Apresentado como um jovem com inteligência acima da média, e frustado com o fato do assassino de sua mãe sair impune, a primeira grande utilidade que o protagonista encontra para o Death Note é... impressionar uma garota. Mia Sutton (Margaret Qualley, muito bem em The Leftovers, aqui apenas fazendo o possível) até tem uma personalidade mais instigante, mas não escapa do papel de bode expiatório do roteiro que tem a necessidade patológica de transformar o mocinho em um herói.
Ao se tornar juiz, juri e executor, Ligth não passa por nenhum dos dilemas que mesmo justiceiros ou vigilantes enfrentam ao fazer justiça com as próprias mãos. Quais os limites para alguém com tamanho poder? Como manter questões pessoais afastadas de seu julgamento? Entre outras questões. Também há toda questão da mitologia em torno do caderno, sua origem, usos, portadores, regras (e a possibilidade de burlá-las) que nunca são de fato exploradas.
E por falar na mitologia em torno do Death Note, é nela que está o único grande acerto da produção. Ryuk, o shinigami dono do caderno que aqui tem o papel apenas de atiçar o menino a usá-lo, ganhou um visual interessante, muito fiel à 'versão desenhada', mas que funciona em live action, embora o tom do filme não comporte sua presença em muitos momentos. A escolha de Willem Dafoe como seu interprete também é afinada. Especialista em vilões, é o melhor em cena, sem no entanto estar lá literalmente.
Outra chance desperdiçada é o embate de cérebros entre os supostos gênios, Light e L (Lakeith Stanfield). A dupla até engaja uma caçada estilo gato-e-rato enquanto o -"consultor?"- prodígio tenta persegue o culpado pelas mortes misteriosas. O que ele faz usando pistas surgidas por mágica, lógica misteriosa, e escolhas confusas como base de investigação. O que torna todo o arco policial pouco convincente e muito dependente da boa vontade do espectador.
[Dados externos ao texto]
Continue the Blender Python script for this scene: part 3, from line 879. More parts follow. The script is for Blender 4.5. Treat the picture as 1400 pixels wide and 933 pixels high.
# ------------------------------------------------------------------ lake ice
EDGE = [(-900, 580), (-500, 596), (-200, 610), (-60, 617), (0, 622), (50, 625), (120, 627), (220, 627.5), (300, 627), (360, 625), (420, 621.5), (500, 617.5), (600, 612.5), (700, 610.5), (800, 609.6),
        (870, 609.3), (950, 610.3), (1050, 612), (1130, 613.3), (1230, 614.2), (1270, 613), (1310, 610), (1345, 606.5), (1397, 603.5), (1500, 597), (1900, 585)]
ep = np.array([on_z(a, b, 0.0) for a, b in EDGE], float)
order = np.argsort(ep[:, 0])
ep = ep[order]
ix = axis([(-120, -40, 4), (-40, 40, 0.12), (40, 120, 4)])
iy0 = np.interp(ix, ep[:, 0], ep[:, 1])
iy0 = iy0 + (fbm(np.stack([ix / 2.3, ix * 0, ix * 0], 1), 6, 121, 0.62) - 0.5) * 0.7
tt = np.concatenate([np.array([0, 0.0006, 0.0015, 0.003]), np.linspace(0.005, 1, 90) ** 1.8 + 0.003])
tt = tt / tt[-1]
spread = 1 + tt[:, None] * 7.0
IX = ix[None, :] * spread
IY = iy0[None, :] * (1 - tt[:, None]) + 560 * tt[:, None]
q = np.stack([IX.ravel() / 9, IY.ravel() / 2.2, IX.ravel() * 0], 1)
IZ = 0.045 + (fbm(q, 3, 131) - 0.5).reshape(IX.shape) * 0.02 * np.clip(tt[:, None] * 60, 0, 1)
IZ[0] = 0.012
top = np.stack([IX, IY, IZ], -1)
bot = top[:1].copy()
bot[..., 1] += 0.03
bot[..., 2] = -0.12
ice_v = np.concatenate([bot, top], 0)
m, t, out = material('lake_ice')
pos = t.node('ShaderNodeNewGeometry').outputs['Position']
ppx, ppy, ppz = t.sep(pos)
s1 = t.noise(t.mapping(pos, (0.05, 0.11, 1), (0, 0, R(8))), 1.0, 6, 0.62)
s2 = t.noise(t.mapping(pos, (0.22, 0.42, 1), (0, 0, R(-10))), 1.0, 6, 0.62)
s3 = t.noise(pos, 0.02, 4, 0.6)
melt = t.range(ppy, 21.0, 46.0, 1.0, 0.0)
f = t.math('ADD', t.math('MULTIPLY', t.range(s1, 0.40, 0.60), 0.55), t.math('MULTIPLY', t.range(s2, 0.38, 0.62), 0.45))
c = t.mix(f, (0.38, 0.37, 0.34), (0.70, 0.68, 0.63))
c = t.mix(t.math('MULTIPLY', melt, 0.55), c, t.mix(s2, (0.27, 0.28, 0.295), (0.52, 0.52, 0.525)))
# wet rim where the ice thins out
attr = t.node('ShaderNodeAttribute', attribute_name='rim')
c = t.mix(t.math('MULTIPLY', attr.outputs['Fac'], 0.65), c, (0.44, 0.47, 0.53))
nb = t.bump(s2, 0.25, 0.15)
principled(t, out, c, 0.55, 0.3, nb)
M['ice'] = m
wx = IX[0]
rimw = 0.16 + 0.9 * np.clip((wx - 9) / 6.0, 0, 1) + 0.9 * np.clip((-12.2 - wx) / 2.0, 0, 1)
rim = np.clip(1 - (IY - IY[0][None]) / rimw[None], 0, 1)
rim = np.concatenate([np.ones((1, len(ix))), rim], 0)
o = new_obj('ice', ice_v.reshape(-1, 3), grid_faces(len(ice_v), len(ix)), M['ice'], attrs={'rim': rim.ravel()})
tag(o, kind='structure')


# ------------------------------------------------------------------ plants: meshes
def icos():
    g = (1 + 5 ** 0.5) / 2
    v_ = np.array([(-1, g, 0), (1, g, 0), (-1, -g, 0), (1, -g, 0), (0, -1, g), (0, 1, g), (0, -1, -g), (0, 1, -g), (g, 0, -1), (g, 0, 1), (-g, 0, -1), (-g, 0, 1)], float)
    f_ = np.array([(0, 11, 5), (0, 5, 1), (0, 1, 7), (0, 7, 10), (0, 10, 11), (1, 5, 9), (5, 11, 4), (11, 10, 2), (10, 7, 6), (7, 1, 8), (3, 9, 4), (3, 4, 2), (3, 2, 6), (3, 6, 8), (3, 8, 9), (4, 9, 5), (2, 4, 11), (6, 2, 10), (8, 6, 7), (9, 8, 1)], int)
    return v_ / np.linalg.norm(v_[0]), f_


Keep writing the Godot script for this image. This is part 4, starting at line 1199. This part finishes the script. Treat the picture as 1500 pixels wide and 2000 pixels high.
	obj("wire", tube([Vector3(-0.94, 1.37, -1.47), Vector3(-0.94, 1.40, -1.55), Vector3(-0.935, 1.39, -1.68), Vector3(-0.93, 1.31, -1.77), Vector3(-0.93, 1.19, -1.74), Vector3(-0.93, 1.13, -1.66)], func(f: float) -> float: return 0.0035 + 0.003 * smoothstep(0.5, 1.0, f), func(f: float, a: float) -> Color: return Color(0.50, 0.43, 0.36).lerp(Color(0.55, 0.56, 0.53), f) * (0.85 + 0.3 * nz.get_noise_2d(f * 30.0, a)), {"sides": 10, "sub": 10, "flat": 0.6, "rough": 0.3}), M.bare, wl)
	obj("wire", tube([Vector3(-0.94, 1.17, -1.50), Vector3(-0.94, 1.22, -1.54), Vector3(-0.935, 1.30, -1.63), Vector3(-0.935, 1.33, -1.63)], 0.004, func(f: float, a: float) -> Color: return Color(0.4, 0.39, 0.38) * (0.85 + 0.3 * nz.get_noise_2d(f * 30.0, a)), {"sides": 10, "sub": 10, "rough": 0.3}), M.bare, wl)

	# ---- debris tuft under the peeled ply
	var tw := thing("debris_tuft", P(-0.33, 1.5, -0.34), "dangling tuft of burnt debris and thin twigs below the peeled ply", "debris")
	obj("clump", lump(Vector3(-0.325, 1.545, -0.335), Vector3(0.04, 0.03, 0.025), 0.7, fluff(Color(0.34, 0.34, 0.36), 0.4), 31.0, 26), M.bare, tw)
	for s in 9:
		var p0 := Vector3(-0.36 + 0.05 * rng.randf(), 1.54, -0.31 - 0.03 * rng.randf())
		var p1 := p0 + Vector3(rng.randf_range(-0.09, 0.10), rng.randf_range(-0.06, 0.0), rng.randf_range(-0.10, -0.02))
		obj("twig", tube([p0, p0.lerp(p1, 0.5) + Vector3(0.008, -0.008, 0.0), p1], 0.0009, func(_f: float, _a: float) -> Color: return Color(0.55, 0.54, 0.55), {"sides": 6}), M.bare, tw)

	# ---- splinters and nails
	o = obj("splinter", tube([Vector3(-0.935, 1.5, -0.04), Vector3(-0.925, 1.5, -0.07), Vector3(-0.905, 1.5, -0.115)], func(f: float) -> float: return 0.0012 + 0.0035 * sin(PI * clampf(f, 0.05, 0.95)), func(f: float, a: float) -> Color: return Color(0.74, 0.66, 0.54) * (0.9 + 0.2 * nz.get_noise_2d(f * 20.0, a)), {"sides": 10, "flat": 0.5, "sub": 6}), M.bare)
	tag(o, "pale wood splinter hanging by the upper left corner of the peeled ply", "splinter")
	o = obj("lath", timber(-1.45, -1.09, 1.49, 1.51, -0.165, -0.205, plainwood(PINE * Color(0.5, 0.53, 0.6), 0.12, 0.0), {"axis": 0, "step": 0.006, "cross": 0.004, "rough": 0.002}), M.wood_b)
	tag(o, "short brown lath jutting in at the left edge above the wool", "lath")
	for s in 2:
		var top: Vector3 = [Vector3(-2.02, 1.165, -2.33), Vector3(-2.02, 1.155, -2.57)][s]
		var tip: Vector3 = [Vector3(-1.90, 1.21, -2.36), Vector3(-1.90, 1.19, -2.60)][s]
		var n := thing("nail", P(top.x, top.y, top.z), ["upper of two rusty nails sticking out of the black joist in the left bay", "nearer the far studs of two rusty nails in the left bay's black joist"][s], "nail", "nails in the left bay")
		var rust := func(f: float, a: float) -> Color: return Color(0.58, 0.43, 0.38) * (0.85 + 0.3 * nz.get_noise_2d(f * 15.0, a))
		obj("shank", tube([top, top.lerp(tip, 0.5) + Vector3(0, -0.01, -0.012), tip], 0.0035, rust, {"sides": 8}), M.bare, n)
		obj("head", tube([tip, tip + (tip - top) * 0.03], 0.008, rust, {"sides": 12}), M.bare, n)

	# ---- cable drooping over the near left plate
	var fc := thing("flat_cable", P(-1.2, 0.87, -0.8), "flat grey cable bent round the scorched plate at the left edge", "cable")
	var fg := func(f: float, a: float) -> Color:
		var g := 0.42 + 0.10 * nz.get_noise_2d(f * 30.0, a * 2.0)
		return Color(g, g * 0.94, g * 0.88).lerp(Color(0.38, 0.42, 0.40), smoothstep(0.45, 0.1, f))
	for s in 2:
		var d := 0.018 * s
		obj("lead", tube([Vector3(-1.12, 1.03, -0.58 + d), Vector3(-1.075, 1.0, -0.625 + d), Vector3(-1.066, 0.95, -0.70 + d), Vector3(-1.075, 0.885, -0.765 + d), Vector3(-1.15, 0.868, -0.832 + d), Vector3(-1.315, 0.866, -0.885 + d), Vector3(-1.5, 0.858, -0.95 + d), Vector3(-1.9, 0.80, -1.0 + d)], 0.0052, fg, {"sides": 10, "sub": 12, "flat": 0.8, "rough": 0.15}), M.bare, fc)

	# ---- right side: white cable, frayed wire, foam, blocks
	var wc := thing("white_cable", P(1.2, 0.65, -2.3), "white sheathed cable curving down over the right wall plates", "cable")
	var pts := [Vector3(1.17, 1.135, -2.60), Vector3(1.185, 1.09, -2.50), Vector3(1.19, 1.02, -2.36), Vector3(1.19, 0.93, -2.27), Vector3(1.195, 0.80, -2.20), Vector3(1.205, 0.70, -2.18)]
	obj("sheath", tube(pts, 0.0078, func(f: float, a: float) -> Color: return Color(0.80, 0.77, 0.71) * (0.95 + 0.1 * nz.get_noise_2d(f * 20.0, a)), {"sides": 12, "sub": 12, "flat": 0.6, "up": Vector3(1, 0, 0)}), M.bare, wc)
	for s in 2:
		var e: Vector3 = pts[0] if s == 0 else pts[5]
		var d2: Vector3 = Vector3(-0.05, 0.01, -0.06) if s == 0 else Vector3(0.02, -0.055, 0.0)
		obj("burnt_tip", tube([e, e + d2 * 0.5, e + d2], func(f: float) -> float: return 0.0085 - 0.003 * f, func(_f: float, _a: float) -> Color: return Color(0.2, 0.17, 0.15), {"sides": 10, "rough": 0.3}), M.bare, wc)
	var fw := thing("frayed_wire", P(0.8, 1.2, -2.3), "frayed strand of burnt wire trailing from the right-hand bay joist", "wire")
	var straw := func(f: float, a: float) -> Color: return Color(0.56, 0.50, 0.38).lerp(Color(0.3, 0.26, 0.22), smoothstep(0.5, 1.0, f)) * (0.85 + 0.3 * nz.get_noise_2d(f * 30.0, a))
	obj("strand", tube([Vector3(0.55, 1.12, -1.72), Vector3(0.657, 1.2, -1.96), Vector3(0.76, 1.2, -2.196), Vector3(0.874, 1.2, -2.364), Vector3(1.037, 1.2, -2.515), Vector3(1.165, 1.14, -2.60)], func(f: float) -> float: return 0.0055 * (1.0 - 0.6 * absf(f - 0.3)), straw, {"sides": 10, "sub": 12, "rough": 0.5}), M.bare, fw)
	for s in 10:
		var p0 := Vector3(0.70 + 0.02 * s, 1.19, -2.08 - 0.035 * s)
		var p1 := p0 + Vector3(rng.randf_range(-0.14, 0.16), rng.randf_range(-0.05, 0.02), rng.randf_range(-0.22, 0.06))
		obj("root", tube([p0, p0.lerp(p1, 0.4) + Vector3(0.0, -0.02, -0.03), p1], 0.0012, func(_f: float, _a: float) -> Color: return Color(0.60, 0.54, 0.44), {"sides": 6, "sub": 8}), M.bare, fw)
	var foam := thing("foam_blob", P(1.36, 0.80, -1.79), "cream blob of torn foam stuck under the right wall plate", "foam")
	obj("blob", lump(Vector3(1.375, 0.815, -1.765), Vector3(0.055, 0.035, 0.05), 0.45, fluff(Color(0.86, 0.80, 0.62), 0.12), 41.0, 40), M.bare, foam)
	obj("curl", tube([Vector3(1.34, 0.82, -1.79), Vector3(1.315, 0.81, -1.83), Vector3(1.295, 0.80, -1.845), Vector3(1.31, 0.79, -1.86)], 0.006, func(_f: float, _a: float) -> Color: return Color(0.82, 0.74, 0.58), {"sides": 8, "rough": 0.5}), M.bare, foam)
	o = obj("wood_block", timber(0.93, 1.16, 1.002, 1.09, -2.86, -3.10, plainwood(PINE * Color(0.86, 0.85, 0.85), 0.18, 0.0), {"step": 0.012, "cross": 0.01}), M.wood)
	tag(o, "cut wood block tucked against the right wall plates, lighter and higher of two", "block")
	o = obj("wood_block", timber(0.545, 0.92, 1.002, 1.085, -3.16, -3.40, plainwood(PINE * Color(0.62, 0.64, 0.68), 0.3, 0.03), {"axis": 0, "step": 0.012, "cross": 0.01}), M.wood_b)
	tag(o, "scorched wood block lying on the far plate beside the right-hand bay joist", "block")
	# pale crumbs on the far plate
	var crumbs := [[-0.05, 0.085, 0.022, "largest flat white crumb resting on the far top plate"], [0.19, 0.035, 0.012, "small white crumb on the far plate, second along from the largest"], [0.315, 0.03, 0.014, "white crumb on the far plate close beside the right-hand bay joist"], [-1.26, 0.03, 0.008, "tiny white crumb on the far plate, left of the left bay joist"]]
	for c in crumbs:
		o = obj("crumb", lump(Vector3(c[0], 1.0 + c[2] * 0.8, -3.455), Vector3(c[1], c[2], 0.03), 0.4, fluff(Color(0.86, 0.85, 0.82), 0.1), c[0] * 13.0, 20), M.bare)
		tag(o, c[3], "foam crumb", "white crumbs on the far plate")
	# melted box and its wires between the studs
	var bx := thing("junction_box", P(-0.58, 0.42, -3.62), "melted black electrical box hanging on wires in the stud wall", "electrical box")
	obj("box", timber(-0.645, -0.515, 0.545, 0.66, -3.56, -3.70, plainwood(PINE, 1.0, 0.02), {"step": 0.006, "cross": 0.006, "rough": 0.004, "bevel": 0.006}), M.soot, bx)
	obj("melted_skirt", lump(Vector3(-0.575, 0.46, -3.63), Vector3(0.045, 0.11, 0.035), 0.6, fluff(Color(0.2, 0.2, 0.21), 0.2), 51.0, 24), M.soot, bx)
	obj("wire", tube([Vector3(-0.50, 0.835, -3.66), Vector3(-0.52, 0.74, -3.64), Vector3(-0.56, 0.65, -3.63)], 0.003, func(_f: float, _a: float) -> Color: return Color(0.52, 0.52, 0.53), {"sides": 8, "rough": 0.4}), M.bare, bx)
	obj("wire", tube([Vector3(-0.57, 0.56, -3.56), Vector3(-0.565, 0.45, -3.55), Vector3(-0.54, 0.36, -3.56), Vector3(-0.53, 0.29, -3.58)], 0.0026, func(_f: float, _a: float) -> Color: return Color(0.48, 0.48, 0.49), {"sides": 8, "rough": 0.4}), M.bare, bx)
Mesmo as novas regras criadas pelo filme são mal utilizadas. A principal delas, que permite a escolha da forma em que a pessoa vai morrer, serve apenas para manipular à trama para criar um desenrolar conveniente e criar "mortes mais legais". Já as mortes, tem o estilo da franquia Premonição. Gráficas e exageradas fingem impactar, mas não são comprometedoras de verdade para que o filme encaixe na censura de 16 anos.
Não é incomum uma produção flertar com vários gêneros, mas Death Note simplesmente não sabe a que gênero pertence. Policial, terror, comédia, filme de high school, todos presentes e construídos com tons diferentes que não conversam entrem si. Talvez por isso a escolha da trilha sonora seja tão desastrosa, as letras podem até dialogar com o tema, mas o tom simplesmente não encaixa e o você se descobrirá pensando na música ao invés do que está acontecendo na tela como um todo.
Explorar seus temas com uma nova visão, oferecer uma abordagem diferente, atualizar para novas gerações, trazer para um público novo, existem várias razões para criar uma nova adaptação de uma obra. Entretanto, se ao fazer isso você vai deixar de lado suas principais características e temas, ou seja o que faz única, porque adaptar. Crie algo novo! Talvez seja a hora da Netflix questionar um pouco mais seus motivos e objetivos antes de criar uma nova adaptação.